Nezih Başgelen, yıllardır Arkeoloji ve Sanat dergisini çıkarıyor, arkeoloji, sanat tarihi konusunda yayınladıkları sadece Türkiye sınırları içinde kalmıyor, alanında dünyanın da okuduğu, izlediği yayınlara imza atıyorlar. Yerlerinden oldukları için önemli arşiv malzemesini kutular içinde saklıyorlar, yer bulunamazsa çürüyecek. Bunları söylerken ‘tematik yayınevlerinin öneminin’ altını çizmek istiyorum.
***
NEZİH BAŞGELEN’in hepimizin kulak vermesi gereken feryadını size iletiyorum.
“Sayın Hızlan,
İlk kez 1978 Nisan’ında çıkardığımız Arkeoloji ve Sanat Dergisi aralıksız 35 yıldır yayınlanan dünyanın önemli bilimsel periyodiklerinden biri haline geldi. Her sayısı 200 sayfalık bir kitap halinde yayınlanıyor ve tüm dünyadaki ilgili kişi ve kuruluşlara gönderiliyor. Amerika’dan Japonya’ya Frankfurt dahil pek çok kitap fuarında ve bilimsel kongrelerde Türkiye’yi yüz akı yayın projeleriyle temsil ettik.
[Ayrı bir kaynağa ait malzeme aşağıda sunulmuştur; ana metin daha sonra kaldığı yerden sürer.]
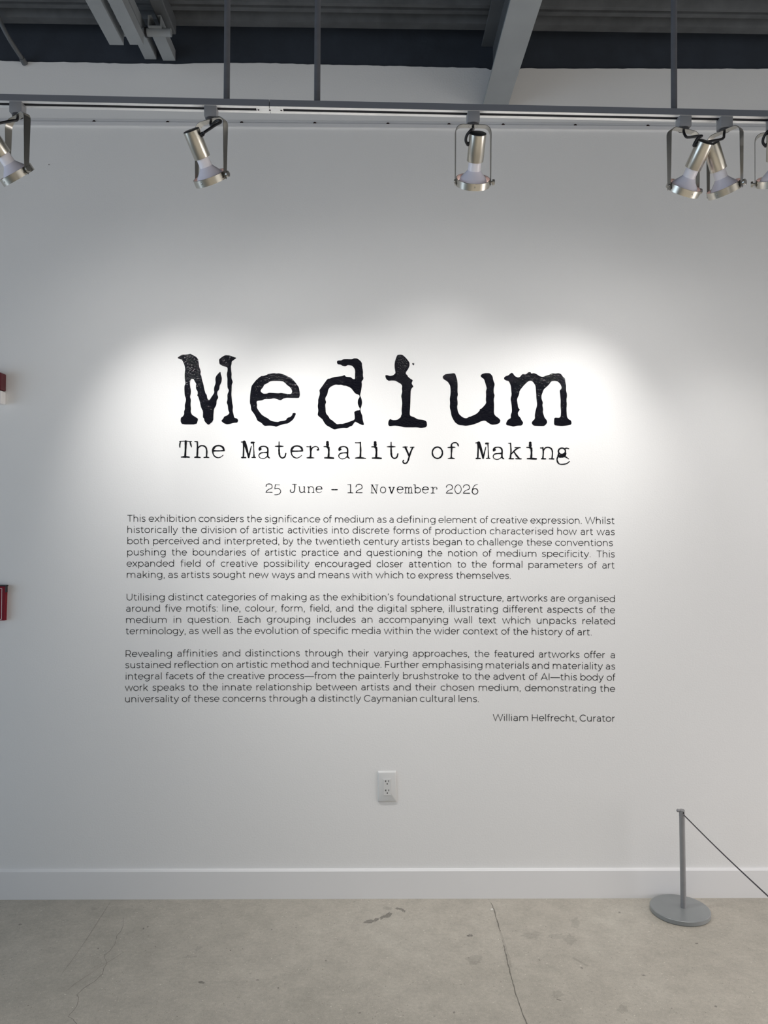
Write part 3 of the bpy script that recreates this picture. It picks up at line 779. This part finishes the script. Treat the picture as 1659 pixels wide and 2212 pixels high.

Önce Beyoğlu’nda editörlük bölümünün olduğu iki katın yer aldığı tarihi bina Rezidans oldu. Kurduğumuz sistematik Türkiye arşivini, kitaplığını ve görsel belleğini kutulayıp depoya kaldırmak zorunda kaldık. İstanbul’da kültür ve sanatın akropolisi sayılan Beyoğlu’nda artık bizim gibi idealist kültür girişimlerine, kitaba ve kitabevlerine yer yok. Beyoğlu’ndaki otelleşme furyası herkes gibi sonunda Arkeopera’yı da yerinden ediyor.
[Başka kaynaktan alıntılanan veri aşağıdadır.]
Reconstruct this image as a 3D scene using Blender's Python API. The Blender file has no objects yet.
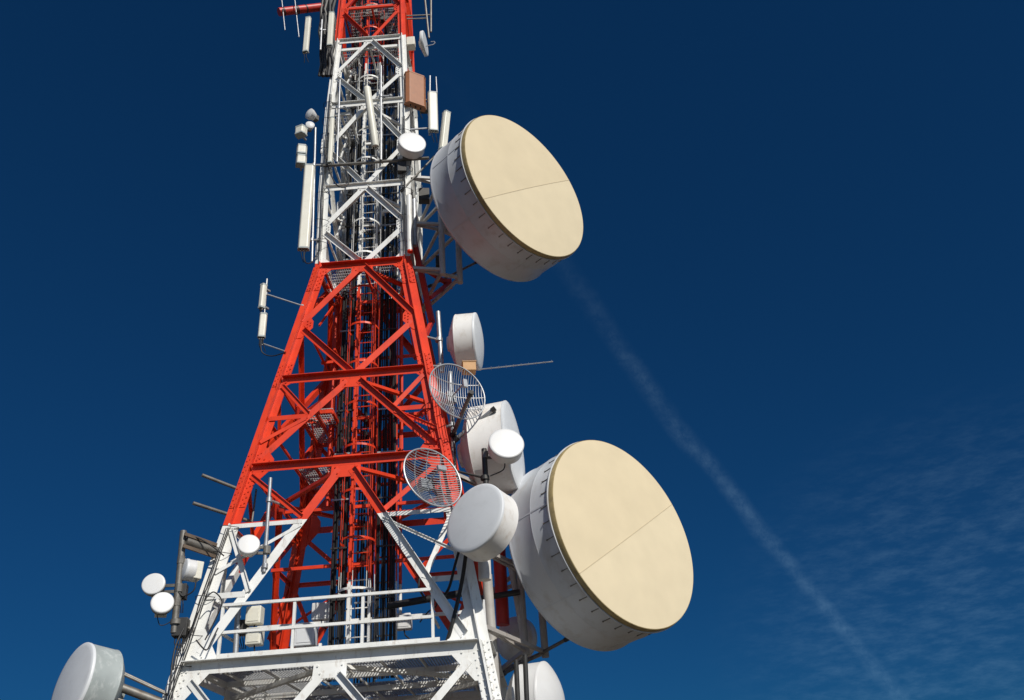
import bpy, math, random
from mathutils import Vector, Matrix
random.seed(7)
R = math.radians
C = bpy.context.scene.collection
sc = bpy.context.scene
V = Vector

# ------------------------------------------------------------------ camera
CAM = V((3.6742, -17.6210, 1.7)); FPX = 850.0
TH, RO, YA = R(30.2694), R(4.26516), R(-0.74299)
FW = V((math.sin(YA)*math.cos(TH), math.cos(YA)*math.cos(TH), math.sin(TH)))
RT = V((math.cos(YA), -math.sin(YA), 0.0)); UP = RT.cross(FW)
XC = RT*math.cos(RO) - UP*math.sin(RO); YC = RT*math.sin(RO) + UP*math.cos(RO)

def ray(px, py):
    return (FW*FPX + XC*(px-512) + YC*(350-py)).normalized()
def at(px, py, y):                       # point of the sight line at depth plane y
    d = ray(px, py); return CAM + d*((y-CAM.y)/d.y)
def atp(px, py, p, n):
    d = ray(px, py); return CAM + d*((p-CAM).dot(n)/d.dot(n))

cd = bpy.data.cameras.new('camera'); co = bpy.data.objects.new('camera', cd); C.objects.link(co)
cd.sensor_width = 36; cd.lens = FPX*36/1024; cd.clip_start = .1; cd.clip_end = 20000
m = Matrix((XC, YC, -FW)).transposed().to_4x4(); m.translation = CAM; co.matrix_world = m
sc.camera = co

# ------------------------------------------------------------------ mesh builder
class MB:
    def __init__(s): s.v = []; s.f = []; s.mi = []
    def add(s, vs, fs, mi=0):
        b = len(s.v); s.v += [V(p) for p in vs]; s.f += [tuple(b+i for i in f) for f in fs]; s.mi += [mi]*len(fs); return s
    def prism(s, prof, p, q, u, v, mi=0):
        n = len(prof)
        vs = [p+u*a+v*b for a, b in prof] + [q+u*a+v*b for a, b in prof]
        fs = [(i, (i+1) % n, n+(i+1) % n, n+i) for i in range(n)] + [tuple(range(n-1, -1, -1)), tuple(range(n, 2*n))]
        return s.add(vs, fs, mi)
    def bar(s, p, q, w, h, ref=V((0, 0, 1)), mi=0):
        d = (q-p).normalized(); u = d.cross(ref)
        if u.length < 1e-3: u = d.cross(V((1, 0, 0)))
        u.normalize(); v = u.cross(d)
        return s.prism([(-w/2, -h/2), (w/2, -h/2), (w/2, h/2), (-w/2, h/2)], p, q, u, v, mi)
    def box(s, c, x, y, z, mi=0):       # half-axis vectors
        vs = [c+x*i+y*j+z*k for i in (-1, 1) for j in (-1, 1) for k in (-1, 1)]
        return s.add(vs, [(0, 1, 3, 2), (4, 6, 7, 5), (0, 4, 5, 1), (2, 3, 7, 6), (0, 2, 6, 4), (1, 5, 7, 3)], mi)
    def tube(s, pts, r, n=10, mi=0, closed=False):
        N = len(pts); rings = []
        ref = None
        for i, p in enumerate(pts):
            a = pts[(i-1) % N] if (closed or i > 0) else p
            b = pts[(i+1) % N] if (closed or i < N-1) else p
            d = (b-a).normalized()
            if ref is None:
                ref = d.orthogonal().normalized()
            u = (ref - d*ref.dot(d)).normalized(); ref = u; v = d.cross(u)
            rr = r[i] if isinstance(r, (list, tuple)) else r
            rings.append([p+u*rr*math.cos(2*math.pi*k/n)+v*rr*math.sin(2*math.pi*k/n) for k in range(n)])
        vs = [p for rg in rings for p in rg]; fs = []
        for i in range(N if closed else N-1):
            j = (i+1) % N
            for k in range(n):
                k2 = (k+1) % n; fs.append((i*n+k, i*n+k2, j*n+k2, j*n+k))
        if not closed: fs += [tuple(range(n-1, -1, -1)), tuple((N-1)*n+k for k in range(n))]
        return s.add(vs, fs, mi)
    def lathe(s, prof, c, ax, n=64, mi=0):      # prof: (t along axis, radius)
        ax = ax.normalized(); u = V((0, 0, 1)).cross(ax)
        if u.length < 1e-3: u = V((1, 0, 0))
        u.normalize(); v = ax.cross(u); vs = []; fs = []
        for t, r in prof:
            for k in range(n):
                a = 2*math.pi*k/n; vs.append(c+ax*t+(u*math.cos(a)+v*math.sin(a))*max(r, 1e-4))
        for i in range(len(prof)-1):
            for k in range(n):
                k2 = (k+1) % n; fs.append((i*n+k, i*n+k2, (i+1)*n+k2, (i+1)*n+k))
        for i, rev in ((0, True), (len(prof)-1, False)):
            if prof[i][1] > 2e-3: fs.append(tuple(i*n+k for k in (range(n-1, -1, -1) if rev else range(n))))
        return s.add(vs, fs, mi)
    def bolt(s, p, n, r=.018, h=.022, mi=0):
        return s.lathe([(0, r), (h, r*.95)], p, n, 6, mi)
    def build(s, name, mat, parent=None, smooth=True, bevel=0, ang=35):
        org = V(parent['_o']) if parent is not None and '_o' in parent else V((0, 0, 0))
        me = bpy.data.meshes.new(name); me.from_pydata([tuple(p-org) for p in s.v], [], s.f); me.update()
        import bmesh
        bm = bmesh.new(); bm.from_mesh(me); bmesh.ops.recalc_face_normals(bm, faces=bm.faces); bm.to_mesh(me); bm.free()
        for mm in (mat if isinstance(mat, (list, tuple)) else [mat]): me.materials.append(mm)
        for p, k in zip(me.polygons, s.mi): p.material_index = k; p.use_smooth = smooth
        if smooth: me.set_sharp_from_angle(angle=R(ang))
        o = bpy.data.objects.new(name, me); C.objects.link(o)
        if parent is not None: o.parent = parent
        o['_o'] = tuple(org)
        if bevel:
            b = o.modifiers.new('bevel', 'BEVEL'); b.width = bevel; b.segments = 2; b.limit_method = 'ANGLE'
            b.harden_normals = False
        return o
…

Editörlük bölümünden sonra ülkemizin ve dünyanın arkeoloji alanındaki en eski ve köklü kuruluşlarının ürünlerine yer veren tematik kitabevlerinin başarılı örneği Arkeopera Galatasaray’da bulunduğu binanın otele dönüştürülmek istenmesi nedeniyle bulunduğu yerden çıkmak durumunda. Açtığı sergiler verilen konferanslarla bir kültür kurumu olarak da çok geniş bir kitleye bedelsiz hizmet veren Arkeopera 2000 yılından beri Beyoğlu’na ayrı bir renk katıyordu. Yerli ve yabancı çok geniş bir kitlenin takdirini kazanan Arkeopera pek çok yabancı turizm dergisi tarafından İstanbul’da mutlaka görülmesi gereken yerler arasında gösteriliyordu.”
***
BEYOĞLU’nun kültürel dokusu, mirası, kimliği ortadan kaldırılmamalı! Elbet otel de lazım, ama önce o otele gelecek insanların göreceği şeyleri korumalıyız!